Electrical Resistivity Sounding, Seismic Refraction and Magnetic Surveys for Characterization of a Building Site foundation at Bure campus of Debremarkos University, Ethiopia

Abstract

This study aimed at evaluating the near-surface lithologies at the site selected for building the newly established Bure Campus of Debre Markose University. To characterize the foundation conditions, integrated geophysical surveys involving Vertical Electrical Sounding (VES), seismic refraction, and magnetic methods were employed. The electrical survey results show the presence of a relatively high resistivity topsoil, a low resistivity clayey soil as a second layer underlain by an intermediate resistivity bed represented by highly to moderately weathered bedrocks with intermediate resistivity, a very conductive highly fractured basalt, and at the bottom highly resistive slightly weathered basalt. The seismic refraction survey mapped top, low-velocity layers corresponding to top dry soil and clayey soil, an intermediate velocity bedrock, and relatively dense, highly fractured basalt. Magnetic anomaly maps and sliced-stack sections delineate the contact between rocks affected by different degrees of weathering while analytical signal and tilt derivative maps have mapped the weak zones resulting from subsurface structures.

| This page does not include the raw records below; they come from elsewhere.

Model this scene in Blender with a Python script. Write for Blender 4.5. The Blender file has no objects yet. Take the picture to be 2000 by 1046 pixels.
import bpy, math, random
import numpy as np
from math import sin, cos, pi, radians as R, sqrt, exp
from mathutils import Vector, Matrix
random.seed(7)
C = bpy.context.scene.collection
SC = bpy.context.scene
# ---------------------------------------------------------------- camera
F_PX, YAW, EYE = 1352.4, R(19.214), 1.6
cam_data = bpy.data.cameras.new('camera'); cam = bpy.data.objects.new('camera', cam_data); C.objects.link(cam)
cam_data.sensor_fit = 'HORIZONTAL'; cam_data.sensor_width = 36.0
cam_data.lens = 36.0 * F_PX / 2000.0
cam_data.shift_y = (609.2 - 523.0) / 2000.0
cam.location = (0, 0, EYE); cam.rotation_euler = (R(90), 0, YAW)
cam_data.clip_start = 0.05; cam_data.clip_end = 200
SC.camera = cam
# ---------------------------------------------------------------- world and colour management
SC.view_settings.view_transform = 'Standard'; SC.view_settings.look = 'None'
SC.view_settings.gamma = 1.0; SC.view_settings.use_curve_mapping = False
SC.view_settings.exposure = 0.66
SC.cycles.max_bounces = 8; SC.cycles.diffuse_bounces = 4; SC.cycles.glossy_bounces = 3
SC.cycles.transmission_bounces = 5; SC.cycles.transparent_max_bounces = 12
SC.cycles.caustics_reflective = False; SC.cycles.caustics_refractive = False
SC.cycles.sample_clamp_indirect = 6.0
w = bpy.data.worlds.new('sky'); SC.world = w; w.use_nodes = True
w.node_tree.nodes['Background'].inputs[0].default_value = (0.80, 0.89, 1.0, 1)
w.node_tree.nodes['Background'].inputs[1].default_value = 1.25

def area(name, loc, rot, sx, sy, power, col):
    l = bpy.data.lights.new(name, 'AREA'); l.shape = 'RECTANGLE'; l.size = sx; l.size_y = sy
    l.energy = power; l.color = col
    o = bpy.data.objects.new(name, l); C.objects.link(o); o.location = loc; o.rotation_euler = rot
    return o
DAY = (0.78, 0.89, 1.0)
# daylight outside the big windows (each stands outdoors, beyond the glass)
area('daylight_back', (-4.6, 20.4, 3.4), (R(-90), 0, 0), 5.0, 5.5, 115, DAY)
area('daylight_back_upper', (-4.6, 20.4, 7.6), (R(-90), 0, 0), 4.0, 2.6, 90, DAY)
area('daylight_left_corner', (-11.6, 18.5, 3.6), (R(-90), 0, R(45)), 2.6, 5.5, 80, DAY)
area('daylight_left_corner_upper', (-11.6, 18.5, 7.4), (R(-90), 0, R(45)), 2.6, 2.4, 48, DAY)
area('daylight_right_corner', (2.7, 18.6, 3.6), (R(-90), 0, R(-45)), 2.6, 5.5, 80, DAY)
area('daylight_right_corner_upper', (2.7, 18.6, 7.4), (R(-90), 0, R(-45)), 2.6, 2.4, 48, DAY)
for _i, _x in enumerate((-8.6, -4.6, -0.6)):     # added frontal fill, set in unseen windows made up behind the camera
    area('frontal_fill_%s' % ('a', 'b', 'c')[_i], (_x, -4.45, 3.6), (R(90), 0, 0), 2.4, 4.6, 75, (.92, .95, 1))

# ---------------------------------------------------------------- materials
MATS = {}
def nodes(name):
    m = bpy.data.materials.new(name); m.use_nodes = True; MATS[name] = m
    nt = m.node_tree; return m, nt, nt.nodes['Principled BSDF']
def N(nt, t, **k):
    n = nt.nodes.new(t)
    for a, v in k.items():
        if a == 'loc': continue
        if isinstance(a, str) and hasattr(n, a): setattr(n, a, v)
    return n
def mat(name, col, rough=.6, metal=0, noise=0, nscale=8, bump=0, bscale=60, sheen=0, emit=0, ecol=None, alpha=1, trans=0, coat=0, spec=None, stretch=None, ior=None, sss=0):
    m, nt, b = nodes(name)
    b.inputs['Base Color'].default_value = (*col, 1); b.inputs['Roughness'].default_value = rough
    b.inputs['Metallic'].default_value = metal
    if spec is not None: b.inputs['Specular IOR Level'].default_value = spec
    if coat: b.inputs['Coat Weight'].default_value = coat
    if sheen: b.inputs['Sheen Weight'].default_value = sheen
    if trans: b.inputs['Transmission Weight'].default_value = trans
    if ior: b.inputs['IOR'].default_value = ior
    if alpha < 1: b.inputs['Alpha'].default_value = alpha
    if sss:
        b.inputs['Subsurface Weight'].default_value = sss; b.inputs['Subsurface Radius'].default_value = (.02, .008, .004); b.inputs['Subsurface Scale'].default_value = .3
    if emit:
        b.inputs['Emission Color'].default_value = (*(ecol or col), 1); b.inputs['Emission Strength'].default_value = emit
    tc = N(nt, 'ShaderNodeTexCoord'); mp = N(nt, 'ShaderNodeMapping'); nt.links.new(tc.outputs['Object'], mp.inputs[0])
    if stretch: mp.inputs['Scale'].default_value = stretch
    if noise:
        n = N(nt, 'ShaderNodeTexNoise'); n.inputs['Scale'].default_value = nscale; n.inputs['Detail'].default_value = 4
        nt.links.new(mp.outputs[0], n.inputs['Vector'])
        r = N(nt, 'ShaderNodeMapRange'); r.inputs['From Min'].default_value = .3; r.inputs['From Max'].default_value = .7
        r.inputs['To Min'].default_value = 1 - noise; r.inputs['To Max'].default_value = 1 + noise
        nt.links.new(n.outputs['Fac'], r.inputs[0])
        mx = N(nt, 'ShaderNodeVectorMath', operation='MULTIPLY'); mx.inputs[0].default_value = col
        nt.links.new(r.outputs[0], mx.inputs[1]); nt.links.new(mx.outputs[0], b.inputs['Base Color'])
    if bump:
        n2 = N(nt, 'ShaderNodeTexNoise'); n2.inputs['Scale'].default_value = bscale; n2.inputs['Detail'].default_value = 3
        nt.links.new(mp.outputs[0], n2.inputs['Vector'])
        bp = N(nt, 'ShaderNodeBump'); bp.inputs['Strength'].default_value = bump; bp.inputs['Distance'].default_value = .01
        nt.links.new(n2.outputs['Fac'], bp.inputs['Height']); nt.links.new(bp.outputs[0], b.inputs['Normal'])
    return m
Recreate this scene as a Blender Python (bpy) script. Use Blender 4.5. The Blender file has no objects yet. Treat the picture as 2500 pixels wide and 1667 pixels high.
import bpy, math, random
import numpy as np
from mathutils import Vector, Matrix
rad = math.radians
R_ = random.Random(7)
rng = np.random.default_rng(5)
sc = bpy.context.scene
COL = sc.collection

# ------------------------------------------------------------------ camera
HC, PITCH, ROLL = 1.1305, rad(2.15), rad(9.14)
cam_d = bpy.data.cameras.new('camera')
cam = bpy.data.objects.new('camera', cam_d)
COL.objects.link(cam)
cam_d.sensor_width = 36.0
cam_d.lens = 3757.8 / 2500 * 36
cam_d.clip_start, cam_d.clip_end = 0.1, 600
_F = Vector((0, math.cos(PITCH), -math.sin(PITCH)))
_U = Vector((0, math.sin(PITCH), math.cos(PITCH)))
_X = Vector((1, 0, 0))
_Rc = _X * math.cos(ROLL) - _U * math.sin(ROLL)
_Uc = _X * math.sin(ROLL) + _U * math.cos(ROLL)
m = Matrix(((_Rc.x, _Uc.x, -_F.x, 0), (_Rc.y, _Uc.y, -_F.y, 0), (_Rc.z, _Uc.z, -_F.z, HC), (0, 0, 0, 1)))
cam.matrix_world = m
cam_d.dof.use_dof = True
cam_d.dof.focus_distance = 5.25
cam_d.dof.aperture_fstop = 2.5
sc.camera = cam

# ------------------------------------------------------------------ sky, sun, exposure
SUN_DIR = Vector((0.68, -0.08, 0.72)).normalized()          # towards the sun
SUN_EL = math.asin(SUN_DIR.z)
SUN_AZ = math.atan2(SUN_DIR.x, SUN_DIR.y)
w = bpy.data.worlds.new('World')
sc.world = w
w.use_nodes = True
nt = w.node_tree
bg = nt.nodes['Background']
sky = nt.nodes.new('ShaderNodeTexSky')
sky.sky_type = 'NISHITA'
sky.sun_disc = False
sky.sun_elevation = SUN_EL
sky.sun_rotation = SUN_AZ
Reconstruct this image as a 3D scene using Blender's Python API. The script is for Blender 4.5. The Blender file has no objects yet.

The correlation of the magnetic anomaly maps, geo-electric sections, and seismic refraction models were used for determining the thickness of clayey soil, the depth to the bedrock, the morphology of competent rocks, areal coverage of relatively highly weathered and fractured rocks, and for the identification of weak zones at the site. Finally, the study showed that subsurface materials at the central portions of the study area would have lower bearing capacity for building foundations than the rest of the area based on the anomaly signature mapped by the three geophysical methods.